中南米やインドを長く旅したあとに子どもが生まれて、もう6年が経った。旅に出たい、という思いは出産後も変わらず、初めて息子と海外に出かけたのは、生後10カ月のときの台湾。それからは年に一度、旅に出ることが家族最大のイベントになった。
とはいえ、これまでのように丸一日移動しっぱなしとか、お昼抜きで頑張って観光、というような強行スケジュールはさすがに難しい。でも、ビーチでのんびり過ごすだけ、というのは、あちこち見て回りたい私たちにとっては退屈してしまう……。
どんな風に動けば、子どもがいっしょでも「その国らしさ」を満喫できるのか。いろいろ試行錯誤を重ねた結果、各地の公園を訪れるのがかなり面白い、ということに気づいた。
子どもは公園と聞けば目が輝くし、親としては遊具が日本とは違うとか、遊びに来ている現地の子の様子がわかるとか、いろいろ発見がある。それに、遊んで発散したあとなら、機嫌よく大人のリクエスト(街歩きやカフェ巡り)に付き合ってくれる可能性が大、である。
さて今回は、これまでに訪れたことのある、抜群の立地と充実の設備でとても印象に残っているふたつの公園をご紹介したい。
マレーシアの首都、クアラルンプールにあるKLCC公園は、高層ビル群に囲まれた場所にある。ここは高さ452mを誇る街のランドマーク、ペトロナスツインタワーの撮影スポットとしても人気で、大人だけでもぜひ立ち寄りたいスポットだ。
この公園で特筆すべき点は、遊具の数がとにかく多いこと。すべり台だけでも10基以上はある。これだけ種類が豊富であれば、滑る順番を巡って衝突することもないし、次から次へと試せるし、のびのび遊べてありがたい。
ただし、すべり台の着地部分が日本よりもかなり高く、当時2歳だった息子は地面に足が届かなかった。しばらくすると、滑り終えたあとにぴょんとジャンプしてひとりで降りられるようになったが、ちょっとでも「危ないかな?」と思ったら、手伝ってあげたほうがよさそうだ。

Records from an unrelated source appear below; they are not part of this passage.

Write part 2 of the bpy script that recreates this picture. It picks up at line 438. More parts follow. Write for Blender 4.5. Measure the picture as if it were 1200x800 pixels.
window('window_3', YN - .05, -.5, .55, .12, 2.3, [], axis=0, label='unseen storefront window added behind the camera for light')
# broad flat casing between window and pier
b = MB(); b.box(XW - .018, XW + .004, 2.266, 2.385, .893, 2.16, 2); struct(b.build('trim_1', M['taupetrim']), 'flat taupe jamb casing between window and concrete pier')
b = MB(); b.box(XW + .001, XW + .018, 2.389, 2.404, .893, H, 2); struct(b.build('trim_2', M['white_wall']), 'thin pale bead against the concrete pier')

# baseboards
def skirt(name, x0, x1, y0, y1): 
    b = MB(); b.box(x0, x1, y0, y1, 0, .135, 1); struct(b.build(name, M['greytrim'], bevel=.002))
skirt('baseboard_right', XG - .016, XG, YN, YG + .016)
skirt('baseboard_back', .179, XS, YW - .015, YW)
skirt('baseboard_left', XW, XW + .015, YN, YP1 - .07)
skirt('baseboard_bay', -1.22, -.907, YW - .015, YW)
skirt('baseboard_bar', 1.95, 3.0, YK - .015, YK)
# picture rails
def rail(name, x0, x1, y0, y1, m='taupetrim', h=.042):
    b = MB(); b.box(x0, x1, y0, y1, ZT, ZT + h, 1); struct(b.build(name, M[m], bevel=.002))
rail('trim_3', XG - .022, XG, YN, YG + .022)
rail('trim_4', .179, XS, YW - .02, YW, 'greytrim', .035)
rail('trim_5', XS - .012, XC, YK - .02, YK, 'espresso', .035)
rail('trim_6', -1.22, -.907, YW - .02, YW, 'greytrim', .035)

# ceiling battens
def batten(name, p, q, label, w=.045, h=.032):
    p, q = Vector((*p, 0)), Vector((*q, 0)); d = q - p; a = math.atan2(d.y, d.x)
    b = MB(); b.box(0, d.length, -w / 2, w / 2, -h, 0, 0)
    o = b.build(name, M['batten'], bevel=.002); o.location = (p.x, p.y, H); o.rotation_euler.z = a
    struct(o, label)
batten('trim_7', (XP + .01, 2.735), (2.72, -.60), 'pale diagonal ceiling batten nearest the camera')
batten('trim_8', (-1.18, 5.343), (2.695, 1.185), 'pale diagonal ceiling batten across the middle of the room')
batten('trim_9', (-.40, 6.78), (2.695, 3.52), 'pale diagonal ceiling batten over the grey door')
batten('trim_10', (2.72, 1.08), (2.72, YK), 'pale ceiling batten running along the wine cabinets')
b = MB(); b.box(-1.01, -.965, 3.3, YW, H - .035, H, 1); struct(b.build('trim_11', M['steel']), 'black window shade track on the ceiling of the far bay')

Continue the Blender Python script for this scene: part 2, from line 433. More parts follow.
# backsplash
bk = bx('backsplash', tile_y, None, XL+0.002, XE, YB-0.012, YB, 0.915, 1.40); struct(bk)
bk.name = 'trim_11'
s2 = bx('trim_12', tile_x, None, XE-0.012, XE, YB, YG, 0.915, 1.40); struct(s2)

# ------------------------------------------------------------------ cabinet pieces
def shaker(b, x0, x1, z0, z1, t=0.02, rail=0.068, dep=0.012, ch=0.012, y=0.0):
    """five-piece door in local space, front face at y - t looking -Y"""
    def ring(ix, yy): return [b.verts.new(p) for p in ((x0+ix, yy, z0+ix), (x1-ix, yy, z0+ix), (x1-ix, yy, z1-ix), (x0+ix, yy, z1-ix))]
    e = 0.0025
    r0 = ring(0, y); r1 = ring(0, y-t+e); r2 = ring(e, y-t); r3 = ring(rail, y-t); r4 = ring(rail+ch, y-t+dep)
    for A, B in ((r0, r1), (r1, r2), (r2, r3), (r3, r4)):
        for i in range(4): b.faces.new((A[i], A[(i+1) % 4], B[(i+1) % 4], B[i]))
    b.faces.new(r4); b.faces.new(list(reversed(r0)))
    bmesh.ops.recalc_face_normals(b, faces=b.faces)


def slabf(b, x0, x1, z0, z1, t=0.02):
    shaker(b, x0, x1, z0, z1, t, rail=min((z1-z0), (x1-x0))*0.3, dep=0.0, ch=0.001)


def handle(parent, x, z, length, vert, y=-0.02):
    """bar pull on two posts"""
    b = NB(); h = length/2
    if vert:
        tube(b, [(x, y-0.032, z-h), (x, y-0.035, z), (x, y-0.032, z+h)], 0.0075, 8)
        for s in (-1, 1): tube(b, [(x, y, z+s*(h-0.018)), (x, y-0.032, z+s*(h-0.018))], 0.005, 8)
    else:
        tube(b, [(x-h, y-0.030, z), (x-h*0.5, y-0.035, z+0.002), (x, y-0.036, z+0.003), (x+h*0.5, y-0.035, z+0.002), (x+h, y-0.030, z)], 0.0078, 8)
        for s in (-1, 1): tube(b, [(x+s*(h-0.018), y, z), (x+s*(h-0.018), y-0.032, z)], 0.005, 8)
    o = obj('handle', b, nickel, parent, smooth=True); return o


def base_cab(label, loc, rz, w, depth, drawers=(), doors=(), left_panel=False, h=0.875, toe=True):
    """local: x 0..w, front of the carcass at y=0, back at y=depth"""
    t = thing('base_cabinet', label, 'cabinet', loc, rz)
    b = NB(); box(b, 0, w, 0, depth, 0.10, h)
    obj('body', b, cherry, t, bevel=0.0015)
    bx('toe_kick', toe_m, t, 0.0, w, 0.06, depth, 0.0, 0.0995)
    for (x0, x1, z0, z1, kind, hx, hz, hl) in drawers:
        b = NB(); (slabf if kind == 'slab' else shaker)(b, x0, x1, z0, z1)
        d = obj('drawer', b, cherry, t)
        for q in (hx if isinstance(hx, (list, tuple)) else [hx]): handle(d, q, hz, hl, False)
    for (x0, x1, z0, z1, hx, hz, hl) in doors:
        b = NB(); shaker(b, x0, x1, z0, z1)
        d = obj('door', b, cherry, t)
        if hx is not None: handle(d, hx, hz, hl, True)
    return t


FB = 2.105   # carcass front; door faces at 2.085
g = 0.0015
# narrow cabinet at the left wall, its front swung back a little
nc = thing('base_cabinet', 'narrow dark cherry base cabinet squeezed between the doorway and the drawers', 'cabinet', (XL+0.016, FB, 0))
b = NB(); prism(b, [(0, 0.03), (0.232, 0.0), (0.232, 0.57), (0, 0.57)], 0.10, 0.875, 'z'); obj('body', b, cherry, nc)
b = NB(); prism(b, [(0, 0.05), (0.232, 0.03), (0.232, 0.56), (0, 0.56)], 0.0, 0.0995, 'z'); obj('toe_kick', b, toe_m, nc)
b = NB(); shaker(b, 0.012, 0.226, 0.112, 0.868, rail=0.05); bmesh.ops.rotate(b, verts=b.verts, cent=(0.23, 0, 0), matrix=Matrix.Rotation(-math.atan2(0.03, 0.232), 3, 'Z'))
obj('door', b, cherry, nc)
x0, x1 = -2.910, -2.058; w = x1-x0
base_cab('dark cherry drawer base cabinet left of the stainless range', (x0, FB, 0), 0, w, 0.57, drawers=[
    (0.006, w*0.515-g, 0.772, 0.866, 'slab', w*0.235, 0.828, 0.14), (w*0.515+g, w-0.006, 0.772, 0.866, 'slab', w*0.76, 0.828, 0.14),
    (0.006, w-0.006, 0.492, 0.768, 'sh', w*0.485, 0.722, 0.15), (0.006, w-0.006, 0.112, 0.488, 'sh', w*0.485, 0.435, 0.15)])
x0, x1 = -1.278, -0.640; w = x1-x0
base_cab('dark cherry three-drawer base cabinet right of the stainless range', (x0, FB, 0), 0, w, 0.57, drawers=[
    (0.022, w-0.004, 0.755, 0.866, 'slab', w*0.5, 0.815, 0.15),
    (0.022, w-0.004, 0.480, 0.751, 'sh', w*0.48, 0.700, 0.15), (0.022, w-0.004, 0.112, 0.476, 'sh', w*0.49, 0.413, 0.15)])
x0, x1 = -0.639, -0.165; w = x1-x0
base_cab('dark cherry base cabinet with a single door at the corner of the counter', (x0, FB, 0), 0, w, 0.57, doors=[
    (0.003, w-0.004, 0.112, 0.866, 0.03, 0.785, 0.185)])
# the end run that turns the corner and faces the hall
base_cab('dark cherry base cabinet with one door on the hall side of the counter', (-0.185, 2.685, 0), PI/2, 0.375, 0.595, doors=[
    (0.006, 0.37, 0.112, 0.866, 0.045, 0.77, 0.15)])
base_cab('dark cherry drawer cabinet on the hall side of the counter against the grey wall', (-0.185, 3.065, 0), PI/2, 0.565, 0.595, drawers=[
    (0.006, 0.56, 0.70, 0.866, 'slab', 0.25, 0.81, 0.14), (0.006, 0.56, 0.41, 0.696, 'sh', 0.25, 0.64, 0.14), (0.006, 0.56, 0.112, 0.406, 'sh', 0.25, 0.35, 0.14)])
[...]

また、キッズ用の水遊び場があるのも、熱帯の国ではうれしいところ。こちらは10時から使用することが可能で、すぐそばに更衣室も完備している。水場の周囲には監視スタッフが常駐していて、危ないかも、というときには笛をピッと鳴らして注意を促していた。驚いたのは、周囲の木々から葉っぱがひらりと落ちたとき。すぐさまさっとすくったのである。管理が行き届いているなあ、と思わず拍手したくなった。